### INFORMATION PROVIDED ###

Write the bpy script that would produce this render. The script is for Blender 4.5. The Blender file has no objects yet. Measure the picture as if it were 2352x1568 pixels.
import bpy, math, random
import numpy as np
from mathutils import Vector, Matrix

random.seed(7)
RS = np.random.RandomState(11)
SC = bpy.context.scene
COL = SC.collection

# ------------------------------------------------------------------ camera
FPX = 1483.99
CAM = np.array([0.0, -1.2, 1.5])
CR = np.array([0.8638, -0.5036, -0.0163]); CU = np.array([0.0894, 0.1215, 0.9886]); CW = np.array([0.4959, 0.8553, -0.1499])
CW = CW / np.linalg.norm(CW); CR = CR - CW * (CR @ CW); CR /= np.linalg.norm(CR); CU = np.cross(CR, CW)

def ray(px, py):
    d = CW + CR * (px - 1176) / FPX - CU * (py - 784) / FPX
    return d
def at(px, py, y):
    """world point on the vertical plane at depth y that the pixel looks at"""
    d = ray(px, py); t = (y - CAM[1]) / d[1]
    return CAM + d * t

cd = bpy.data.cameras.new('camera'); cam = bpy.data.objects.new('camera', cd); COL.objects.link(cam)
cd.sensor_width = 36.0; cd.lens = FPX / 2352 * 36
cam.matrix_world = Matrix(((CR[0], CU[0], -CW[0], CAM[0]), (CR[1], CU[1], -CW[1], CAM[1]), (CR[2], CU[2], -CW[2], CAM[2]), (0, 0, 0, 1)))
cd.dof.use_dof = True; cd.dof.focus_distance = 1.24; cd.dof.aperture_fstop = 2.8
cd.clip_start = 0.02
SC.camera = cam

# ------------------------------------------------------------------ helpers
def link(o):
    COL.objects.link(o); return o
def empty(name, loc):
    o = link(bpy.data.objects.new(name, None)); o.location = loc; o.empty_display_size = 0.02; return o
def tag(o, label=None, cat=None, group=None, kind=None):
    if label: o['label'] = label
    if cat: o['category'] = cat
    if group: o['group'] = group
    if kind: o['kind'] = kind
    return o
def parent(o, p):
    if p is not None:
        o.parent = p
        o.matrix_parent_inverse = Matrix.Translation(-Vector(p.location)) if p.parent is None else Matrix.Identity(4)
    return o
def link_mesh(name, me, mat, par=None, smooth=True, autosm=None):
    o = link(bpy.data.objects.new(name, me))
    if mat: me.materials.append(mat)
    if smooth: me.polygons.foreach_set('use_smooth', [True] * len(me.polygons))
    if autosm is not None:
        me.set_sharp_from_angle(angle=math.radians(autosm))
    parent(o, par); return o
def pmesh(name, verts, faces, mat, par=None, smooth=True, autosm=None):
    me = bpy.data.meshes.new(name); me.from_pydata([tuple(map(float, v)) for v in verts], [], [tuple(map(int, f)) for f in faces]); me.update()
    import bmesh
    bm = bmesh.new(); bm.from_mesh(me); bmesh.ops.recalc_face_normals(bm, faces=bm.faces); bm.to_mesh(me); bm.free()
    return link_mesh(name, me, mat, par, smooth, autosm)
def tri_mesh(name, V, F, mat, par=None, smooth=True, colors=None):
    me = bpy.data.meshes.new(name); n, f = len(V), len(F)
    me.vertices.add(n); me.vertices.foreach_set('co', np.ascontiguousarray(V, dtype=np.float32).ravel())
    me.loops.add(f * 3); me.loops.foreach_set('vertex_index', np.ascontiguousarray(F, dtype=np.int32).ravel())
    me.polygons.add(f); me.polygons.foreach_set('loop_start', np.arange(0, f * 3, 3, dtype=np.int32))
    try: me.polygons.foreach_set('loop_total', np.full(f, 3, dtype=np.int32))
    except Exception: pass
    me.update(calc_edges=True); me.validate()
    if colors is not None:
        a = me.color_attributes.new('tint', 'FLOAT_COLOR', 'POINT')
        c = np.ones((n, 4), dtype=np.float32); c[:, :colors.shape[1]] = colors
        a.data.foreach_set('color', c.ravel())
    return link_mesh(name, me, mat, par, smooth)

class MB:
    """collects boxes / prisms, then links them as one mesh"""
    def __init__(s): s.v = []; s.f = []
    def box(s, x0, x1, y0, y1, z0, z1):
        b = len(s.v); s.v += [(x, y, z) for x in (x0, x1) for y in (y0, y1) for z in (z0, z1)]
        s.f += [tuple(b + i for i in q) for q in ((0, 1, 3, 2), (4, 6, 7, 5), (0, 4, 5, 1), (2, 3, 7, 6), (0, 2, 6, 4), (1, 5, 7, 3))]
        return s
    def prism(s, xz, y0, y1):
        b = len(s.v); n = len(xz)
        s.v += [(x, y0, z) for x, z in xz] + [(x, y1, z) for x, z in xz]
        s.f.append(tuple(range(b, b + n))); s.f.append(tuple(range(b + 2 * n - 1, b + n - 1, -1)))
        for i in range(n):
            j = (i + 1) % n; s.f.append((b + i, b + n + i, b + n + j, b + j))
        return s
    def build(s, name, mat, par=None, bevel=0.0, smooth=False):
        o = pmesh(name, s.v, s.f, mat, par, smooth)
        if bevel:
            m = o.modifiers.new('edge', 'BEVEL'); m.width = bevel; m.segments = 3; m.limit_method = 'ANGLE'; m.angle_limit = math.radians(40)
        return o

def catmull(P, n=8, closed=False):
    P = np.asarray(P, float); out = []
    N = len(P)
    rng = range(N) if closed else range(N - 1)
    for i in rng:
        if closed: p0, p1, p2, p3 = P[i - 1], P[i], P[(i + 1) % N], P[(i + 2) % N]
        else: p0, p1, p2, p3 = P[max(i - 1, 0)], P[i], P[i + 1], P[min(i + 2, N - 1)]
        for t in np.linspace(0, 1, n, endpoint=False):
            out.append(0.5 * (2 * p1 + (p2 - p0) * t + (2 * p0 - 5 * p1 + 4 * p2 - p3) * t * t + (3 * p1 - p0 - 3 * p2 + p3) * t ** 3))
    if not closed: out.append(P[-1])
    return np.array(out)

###

Set every line of the listing down word for word.

Write the bpy script that would produce this render. The script is for Blender 4.5. The Blender file has no objects yet. Measure the picture as if it were 2352x1568 pixels.
import bpy, math, random
import numpy as np
from mathutils import Vector, Matrix

random.seed(7)
RS = np.random.RandomState(11)
SC = bpy.context.scene
COL = SC.collection

# ------------------------------------------------------------------ camera
FPX = 1483.99
CAM = np.array([0.0, -1.2, 1.5])
CR = np.array([0.8638, -0.5036, -0.0163]); CU = np.array([0.0894, 0.1215, 0.9886]); CW = np.array([0.4959, 0.8553, -0.1499])
CW = CW / np.linalg.norm(CW); CR = CR - CW * (CR @ CW); CR /= np.linalg.norm(CR); CU = np.cross(CR, CW)

def ray(px, py):
    d = CW + CR * (px - 1176) / FPX - CU * (py - 784) / FPX
    return d
def at(px, py, y):
    """world point on the vertical plane at depth y that the pixel looks at"""
    d = ray(px, py); t = (y - CAM[1]) / d[1]
    return CAM + d * t

cd = bpy.data.cameras.new('camera'); cam = bpy.data.objects.new('camera', cd); COL.objects.link(cam)
cd.sensor_width = 36.0; cd.lens = FPX / 2352 * 36
cam.matrix_world = Matrix(((CR[0], CU[0], -CW[0], CAM[0]), (CR[1], CU[1], -CW[1], CAM[1]), (CR[2], CU[2], -CW[2], CAM[2]), (0, 0, 0, 1)))
cd.dof.use_dof = True; cd.dof.focus_distance = 1.24; cd.dof.aperture_fstop = 2.8
cd.clip_start = 0.02
SC.camera = cam

# ------------------------------------------------------------------ helpers
def link(o):
    COL.objects.link(o); return o
def empty(name, loc):
    o = link(bpy.data.objects.new(name, None)); o.location = loc; o.empty_display_size = 0.02; return o
def tag(o, label=None, cat=None, group=None, kind=None):
    if label: o['label'] = label
    if cat: o['category'] = cat
    if group: o['group'] = group
    if kind: o['kind'] = kind
    return o
def parent(o, p):
    if p is not None:
        o.parent = p
        o.matrix_parent_inverse = Matrix.Translation(-Vector(p.location)) if p.parent is None else Matrix.Identity(4)
    return o
def link_mesh(name, me, mat, par=None, smooth=True, autosm=None):
    o = link(bpy.data.objects.new(name, me))
    if mat: me.materials.append(mat)
    if smooth: me.polygons.foreach_set('use_smooth', [True] * len(me.polygons))
    if autosm is not None:
        me.set_sharp_from_angle(angle=math.radians(autosm))
    parent(o, par); return o
def pmesh(name, verts, faces, mat, par=None, smooth=True, autosm=None):
    me = bpy.data.meshes.new(name); me.from_pydata([tuple(map(float, v)) for v in verts], [], [tuple(map(int, f)) for f in faces]); me.update()
    import bmesh
    bm = bmesh.new(); bm.from_mesh(me); bmesh.ops.recalc_face_normals(bm, faces=bm.faces); bm.to_mesh(me); bm.free()
    return link_mesh(name, me, mat, par, smooth, autosm)
def tri_mesh(name, V, F, mat, par=None, smooth=True, colors=None):
    me = bpy.data.meshes.new(name); n, f = len(V), len(F)
    me.vertices.add(n); me.vertices.foreach_set('co', np.ascontiguousarray(V, dtype=np.float32).ravel())
    me.loops.add(f * 3); me.loops.foreach_set('vertex_index', np.ascontiguousarray(F, dtype=np.int32).ravel())
    me.polygons.add(f); me.polygons.foreach_set('loop_start', np.arange(0, f * 3, 3, dtype=np.int32))
    try: me.polygons.foreach_set('loop_total', np.full(f, 3, dtype=np.int32))
    except Exception: pass
    me.update(calc_edges=True); me.validate()
    if colors is not None:
        a = me.color_attributes.new('tint', 'FLOAT_COLOR', 'POINT')
        c = np.ones((n, 4), dtype=np.float32); c[:, :colors.shape[1]] = colors
        a.data.foreach_set('color', c.ravel())
    return link_mesh(name, me, mat, par, smooth)

class MB:
    """collects boxes / prisms, then links them as one mesh"""
    def __init__(s): s.v = []; s.f = []
    def box(s, x0, x1, y0, y1, z0, z1):
        b = len(s.v); s.v += [(x, y, z) for x in (x0, x1) for y in (y0, y1) for z in (z0, z1)]
        s.f += [tuple(b + i for i in q) for q in ((0, 1, 3, 2), (4, 6, 7, 5), (0, 4, 5, 1), (2, 3, 7, 6), (0, 2, 6, 4), (1, 5, 7, 3))]
        return s
    def prism(s, xz, y0, y1):
        b = len(s.v); n = len(xz)
        s.v += [(x, y0, z) for x, z in xz] + [(x, y1, z) for x, z in xz]
        s.f.append(tuple(range(b, b + n))); s.f.append(tuple(range(b + 2 * n - 1, b + n - 1, -1)))
        for i in range(n):
            j = (i + 1) % n; s.f.append((b + i, b + n + i, b + n + j, b + j))
        return s
    def build(s, name, mat, par=None, bevel=0.0, smooth=False):
        o = pmesh(name, s.v, s.f, mat, par, smooth)
        if bevel:
            m = o.modifiers.new('edge', 'BEVEL'); m.width = bevel; m.segments = 3; m.limit_method = 'ANGLE'; m.angle_limit = math.radians(40)
        return o

def catmull(P, n=8, closed=False):
    P = np.asarray(P, float); out = []
    N = len(P)
    rng = range(N) if closed else range(N - 1)
    for i in rng:
        if closed: p0, p1, p2, p3 = P[i - 1], P[i], P[(i + 1) % N], P[(i + 2) % N]
        else: p0, p1, p2, p3 = P[max(i - 1, 0)], P[i], P[i + 1], P[min(i + 2, N - 1)]
        for t in np.linspace(0, 1, n, endpoint=False):
            out.append(0.5 * (2 * p1 + (p2 - p0) * t + (2 * p0 - 5 * p1 + 4 * p2 - p3) * t * t + (3 * p1 - p0 - 3 * p2 + p3) * t ** 3))
    if not closed: out.append(P[-1])
    return np.array(out)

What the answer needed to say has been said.